いとしま伝説の時代

糸島の干拓事業

幽心地蔵の写真

 糸島地域における干拓事業は、天正年間から明治初期までの約三百年の間に行われました。最古の干拓は、天正一八(一五九〇)年の僧、龍念による龍念開(現在の志摩津和崎近辺)といわれ、江戸時代(元和年間~嘉永年間)には、干拓事業の大半が行われています。


 これは、近世日本においてお米が経済の基準になり、幕府や諸藩による新田開発の奨励が影響したものとみられます。また、江戸時代の干拓事業の一つであった、嘉永五(一八五二)年の嘉永開(現在の志摩寺山~御床・小富士)については、作業の様子を描いた絵図も残っており、当時の様子を伺(うかが)うことができます。


 干拓は、まず海中に土手や石垣を築く作業から始まります。干潮時の僅(わず)かな時間を利用して、一気に土俵をつき上げるという作業を繰り返し行いながら潮止堤防を造るのですが、これはとても困難な作業でした。


 例えば、嘉永開の工期中には、完成直前に潮止堤防が沈下してしまい、築き直しをしていたところを、今度は大風と高潮に見舞われ再び決壊してしまうなど、役人や出役した村人たちがガックリと肩を落としたであろう不測の事態も起きました。
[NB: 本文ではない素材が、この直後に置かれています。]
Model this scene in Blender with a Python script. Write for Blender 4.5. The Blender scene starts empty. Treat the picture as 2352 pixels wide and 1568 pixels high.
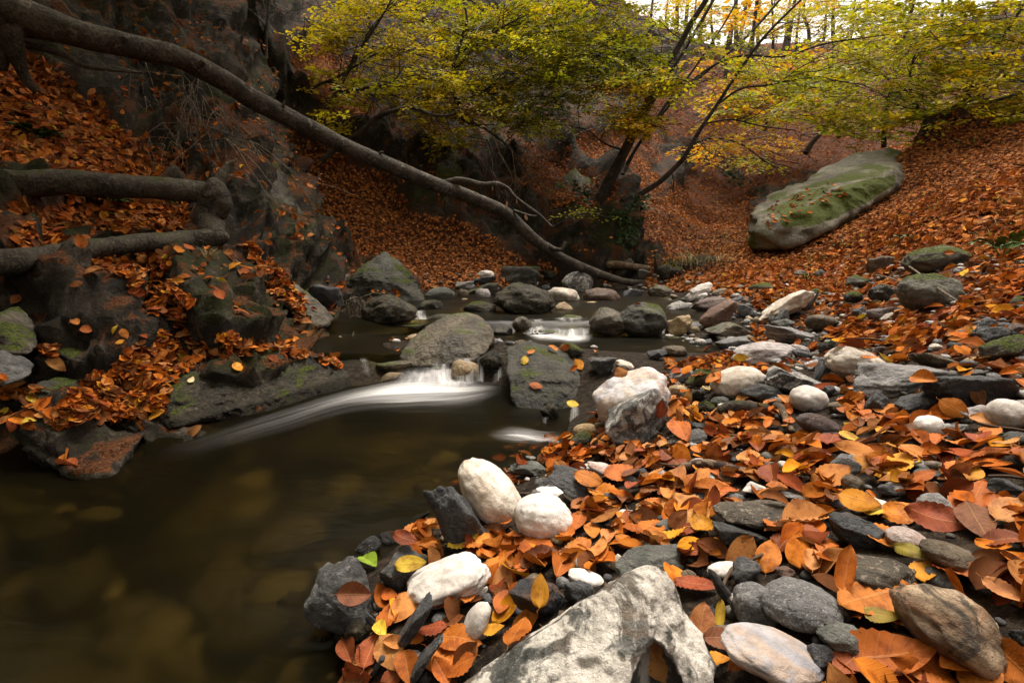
import bpy, bmesh, math, random, re
import numpy as np
from mathutils import Vector, Matrix, Euler
from mathutils.bvhtree import BVHTree
R = math.radians
SC = bpy.context.scene
COL = SC.collection
random.seed(7)
rng = np.random.default_rng(11)

# ------------------------------------------------------------------ camera
CZ, PITCH, F = 0.75, R(10.0), 1176.0           # eye height, downward pitch, focal length in layout pixels (2352 wide)
CP, SP = math.cos(PITCH), math.sin(PITCH)
cam_d = bpy.data.cameras.new('camera'); cam = bpy.data.objects.new('camera', cam_d); COL.objects.link(cam)
cam.location = (0, 0, CZ); cam.rotation_euler = (math.pi/2 - PITCH, 0, 0)
cam_d.sensor_width = 36; cam_d.lens = 18; cam_d.clip_start = 0.02; cam_d.clip_end = 600
SC.camera = cam

def at(px, py, d):
    """world point seen at layout pixel (px,py) at depth d metres"""
    a = (np.asarray(px, float) - 1176) / F; b = (784 - np.asarray(py, float)) / F
    return np.stack([d*a, d*(CP + SP*b), CZ + d*(-SP + CP*b)], -1)
def dz_of(py): return -SP + CP*(784 - py)/F
def proj(P):
    P = np.asarray(P, float)
    x, y, z = P[..., 0], P[..., 1], P[..., 2]-CZ
    d = np.maximum(y*CP - z*SP, 1e-4); v = y*SP + z*CP
    return 1176 + F*x/d, 784 - F*v/d, d

# ------------------------------------------------------------------ noise
def _h(ix, iy, iz, s):
    n = (ix.astype(np.int64)*374761393 + iy.astype(np.int64)*668265263 + iz.astype(np.int64)*2147483647 + s*1274126177) & 0xffffffff
    n = ((n ^ (n >> 13))*1274126177) & 0xffffffff
    n = ((n ^ (n >> 16))*2246822519) & 0xffffffff
    return ((n ^ (n >> 15)) & 0xffffff)/float(0xffffff)
def vnoise(p, s=0):
    p = np.asarray(p, float); i = np.floor(p); f = p - i; f = f*f*f*(f*(f*6-15)+10); i = i.astype(np.int64)
    out = 0
    for a in (0, 1):
        for b in (0, 1):
            for c in (0, 1):
                w = (f[..., 0] if a else 1-f[..., 0])*(f[..., 1] if b else 1-f[..., 1])*(f[..., 2] if c else 1-f[..., 2])
                out = out + w*_h(i[..., 0]+a, i[..., 1]+b, i[..., 2]+c, s)
    return out*2-1
def fbm(p, s=0, o=4, g=.5):
    t, a, q = 0, 1.0, np.asarray(p, float)
    for k in range(o):
        t = t + a*vnoise(q, s+k*17); a *= g; q = q*2.03+5.7
    return t
def ridged(p, s=0, o=4):
    t, a, q = 0, 1.0, np.asarray(p, float)
    for k in range(o):
        t = t + a*(1-2*np.abs(vnoise(q, s+k*13))); a *= .5; q = q*2.1+3.3
    return t
def sstep(a, b, x):
    t = np.clip((x-a)/(b-a), 0, 1); return t*t*(3-2*t)
def in_poly(px, py, poly):
    poly = np.asarray(poly, float); inside = np.zeros(np.shape(px), bool)
    n = len(poly)
    for i in range(n):
        x0, y0 = poly[i]; x1, y1 = poly[(i+1) % n]
        c = ((y0 > py) != (y1 > py)) & (px < (x1-x0)*(py-y0)/((y1-y0) or 1e-9)+x0)
        inside ^= c
    return inside

# ------------------------------------------------------------------ objects
def mesh_np(name, V, Fq, uv=None, col=None, smooth=True):
    """mesh from arrays; Fq (n,3|4) of equal-sided faces or list of such arrays"""
    me = bpy.data.meshes.new(name)
    Fs = Fq if isinstance(Fq, list) else [Fq]
    Fs = [np.asarray(f, np.int32) for f in Fs if len(f)]
    V = np.asarray(V, np.float32)
    me.vertices.add(len(V)); me.vertices.foreach_set('co', V.ravel())
    nl = sum(f.size for f in Fs); nf = sum(len(f) for f in Fs)
    me.loops.add(nl); me.polygons.add(nf)
    loops = np.concatenate([f.ravel() for f in Fs])
    tot = np.concatenate([np.full(len(f), f.shape[1], np.int32) for f in Fs])
    me.loops.foreach_set('vertex_index', loops)
    me.polygons.foreach_set('loop_start', np.concatenate([[0], np.cumsum(tot)[:-1]]).astype(np.int32))
    me.polygons.foreach_set('use_smooth', np.full(nf, smooth, bool))
    me.update(calc_edges=True); me.validate()
    if uv is not None:
        l = me.uv_layers.new(name='UVMap'); l.data.foreach_set('uv', np.asarray(uv, np.float32)[loops].ravel())
    if col is not None:
        a = me.color_attributes.new('Col', 'FLOAT_COLOR', 'POINT')
        c = np.ones((len(V), 4), np.float32); c[:, :np.shape(col)[1]] = col
        a.data.foreach_set('color', c.ravel())
    return me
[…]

 しかし、それらを乗り越えて、絵図にも描かれている「潮止め」と呼ばれる最終作業には、怡土・志摩郡併せて約四十以上の村々から四千人にものぼる人々が出役したといわれています。


 現在、嘉永開を含めた糸島地域の干拓地の多くは、糸島市内の農業を支える重要な地盤となっています。